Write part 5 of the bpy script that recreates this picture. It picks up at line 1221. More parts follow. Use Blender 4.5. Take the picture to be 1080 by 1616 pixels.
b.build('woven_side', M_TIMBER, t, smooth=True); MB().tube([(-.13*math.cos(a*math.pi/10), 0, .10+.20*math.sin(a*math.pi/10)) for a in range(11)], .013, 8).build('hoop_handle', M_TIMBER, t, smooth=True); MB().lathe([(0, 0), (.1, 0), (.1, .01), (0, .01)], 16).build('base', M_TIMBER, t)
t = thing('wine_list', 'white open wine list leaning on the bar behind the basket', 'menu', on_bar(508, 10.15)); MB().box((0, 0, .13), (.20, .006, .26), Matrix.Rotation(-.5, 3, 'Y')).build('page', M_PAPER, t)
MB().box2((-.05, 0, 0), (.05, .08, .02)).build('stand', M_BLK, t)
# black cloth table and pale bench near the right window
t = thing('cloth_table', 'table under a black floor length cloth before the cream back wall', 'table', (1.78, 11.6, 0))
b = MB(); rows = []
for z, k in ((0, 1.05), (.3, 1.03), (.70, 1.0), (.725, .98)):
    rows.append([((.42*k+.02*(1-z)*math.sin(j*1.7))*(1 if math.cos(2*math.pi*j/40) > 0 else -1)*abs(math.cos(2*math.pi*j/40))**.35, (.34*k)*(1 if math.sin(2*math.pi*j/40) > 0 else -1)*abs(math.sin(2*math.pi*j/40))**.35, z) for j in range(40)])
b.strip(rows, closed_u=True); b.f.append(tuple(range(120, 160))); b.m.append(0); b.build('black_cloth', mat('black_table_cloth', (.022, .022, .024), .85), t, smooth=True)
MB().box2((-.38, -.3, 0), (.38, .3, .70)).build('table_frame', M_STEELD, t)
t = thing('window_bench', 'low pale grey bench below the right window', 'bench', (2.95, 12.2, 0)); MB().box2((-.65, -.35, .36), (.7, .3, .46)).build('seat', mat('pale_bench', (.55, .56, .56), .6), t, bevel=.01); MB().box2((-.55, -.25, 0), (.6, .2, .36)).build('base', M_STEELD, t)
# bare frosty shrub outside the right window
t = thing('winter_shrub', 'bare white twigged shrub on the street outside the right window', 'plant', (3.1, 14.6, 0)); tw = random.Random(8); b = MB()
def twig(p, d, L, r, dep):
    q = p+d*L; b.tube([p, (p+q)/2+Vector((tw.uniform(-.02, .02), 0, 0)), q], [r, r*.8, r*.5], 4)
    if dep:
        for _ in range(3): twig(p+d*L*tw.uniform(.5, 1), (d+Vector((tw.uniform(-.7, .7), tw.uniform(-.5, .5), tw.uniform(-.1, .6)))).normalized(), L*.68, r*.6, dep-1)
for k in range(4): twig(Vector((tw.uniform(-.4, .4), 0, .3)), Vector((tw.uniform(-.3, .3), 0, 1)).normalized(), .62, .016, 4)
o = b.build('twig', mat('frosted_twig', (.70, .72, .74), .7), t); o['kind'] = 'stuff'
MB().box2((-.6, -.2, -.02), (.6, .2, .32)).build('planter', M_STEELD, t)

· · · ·

▸ Exercise
Restate the whole of the material exactly.

▸ Correct answer
Write part 5 of the bpy script that recreates this picture. It picks up at line 1221. More parts follow. Use Blender 4.5. Take the picture to be 1080 by 1616 pixels.
b.build('woven_side', M_TIMBER, t, smooth=True); MB().tube([(-.13*math.cos(a*math.pi/10), 0, .10+.20*math.sin(a*math.pi/10)) for a in range(11)], .013, 8).build('hoop_handle', M_TIMBER, t, smooth=True); MB().lathe([(0, 0), (.1, 0), (.1, .01), (0, .01)], 16).build('base', M_TIMBER, t)
t = thing('wine_list', 'white open wine list leaning on the bar behind the basket', 'menu', on_bar(508, 10.15)); MB().box((0, 0, .13), (.20, .006, .26), Matrix.Rotation(-.5, 3, 'Y')).build('page', M_PAPER, t)
MB().box2((-.05, 0, 0), (.05, .08, .02)).build('stand', M_BLK, t)
# black cloth table and pale bench near the right window
t = thing('cloth_table', 'table under a black floor length cloth before the cream back wall', 'table', (1.78, 11.6, 0))
b = MB(); rows = []
for z, k in ((0, 1.05), (.3, 1.03), (.70, 1.0), (.725, .98)):
    rows.append([((.42*k+.02*(1-z)*math.sin(j*1.7))*(1 if math.cos(2*math.pi*j/40) > 0 else -1)*abs(math.cos(2*math.pi*j/40))**.35, (.34*k)*(1 if math.sin(2*math.pi*j/40) > 0 else -1)*abs(math.sin(2*math.pi*j/40))**.35, z) for j in range(40)])
b.strip(rows, closed_u=True); b.f.append(tuple(range(120, 160))); b.m.append(0); b.build('black_cloth', mat('black_table_cloth', (.022, .022, .024), .85), t, smooth=True)
MB().box2((-.38, -.3, 0), (.38, .3, .70)).build('table_frame', M_STEELD, t)
t = thing('window_bench', 'low pale grey bench below the right window', 'bench', (2.95, 12.2, 0)); MB().box2((-.65, -.35, .36), (.7, .3, .46)).build('seat', mat('pale_bench', (.55, .56, .56), .6), t, bevel=.01); MB().box2((-.55, -.25, 0), (.6, .2, .36)).build('base', M_STEELD, t)
# bare frosty shrub outside the right window
t = thing('winter_shrub', 'bare white twigged shrub on the street outside the right window', 'plant', (3.1, 14.6, 0)); tw = random.Random(8); b = MB()
def twig(p, d, L, r, dep):
    q = p+d*L; b.tube([p, (p+q)/2+Vector((tw.uniform(-.02, .02), 0, 0)), q], [r, r*.8, r*.5], 4)
    if dep:
        for _ in range(3): twig(p+d*L*tw.uniform(.5, 1), (d+Vector((tw.uniform(-.7, .7), tw.uniform(-.5, .5), tw.uniform(-.1, .6)))).normalized(), L*.68, r*.6, dep-1)
for k in range(4): twig(Vector((tw.uniform(-.4, .4), 0, .3)), Vector((tw.uniform(-.3, .3), 0, 1)).normalized(), .62, .016, 4)
o = b.build('twig', mat('frosted_twig', (.70, .72, .74), .7), t); o['kind'] = 'stuff'
MB().box2((-.6, -.2, -.02), (.6, .2, .32)).build('planter', M_STEELD, t)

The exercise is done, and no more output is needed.